Once again, Mavinga  finds plenty of space for wide-open stretches of post-apocalyptic oblivion. It’s a big city, but civilization has come and gone, leaving only the ghosts of office towers punctuated by broken-down shells of vehicles and the occasional hanging corpse that slowly swings in the breeze. At the heart of it all are the survivors: VIolet is trying to keep Walter together and her father David is just trying to survive forced labor. Mavinga’s line work is scratchy, sketchy and ragged in places, allowing for Loughridge’s painstakingly washed-out color and shadow  to drape its way across the page.
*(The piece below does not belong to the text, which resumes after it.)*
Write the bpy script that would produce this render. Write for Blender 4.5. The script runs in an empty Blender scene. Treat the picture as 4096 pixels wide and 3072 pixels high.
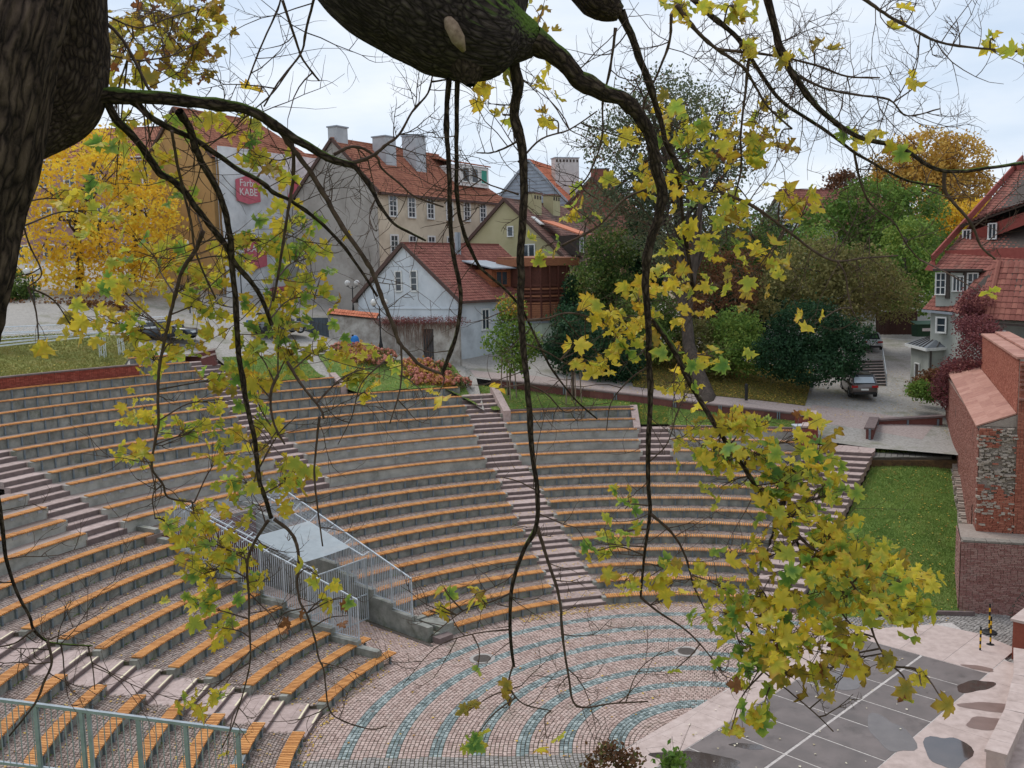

White Sky deliciously delivers a long look at a post-apocalyptic desert and the earthbound ghosts that still haunt it...living and dead. The horror clings to the edges. There isn’t a great deal of plot to drag down the overall feeling of desolation that dominates each and every page of the series. It’s a hell of a thing to trudge through, but there IS an overwhelming sense of survival and admiration for the human spirit that comes in the page-by-page journey through an issue of White Sky.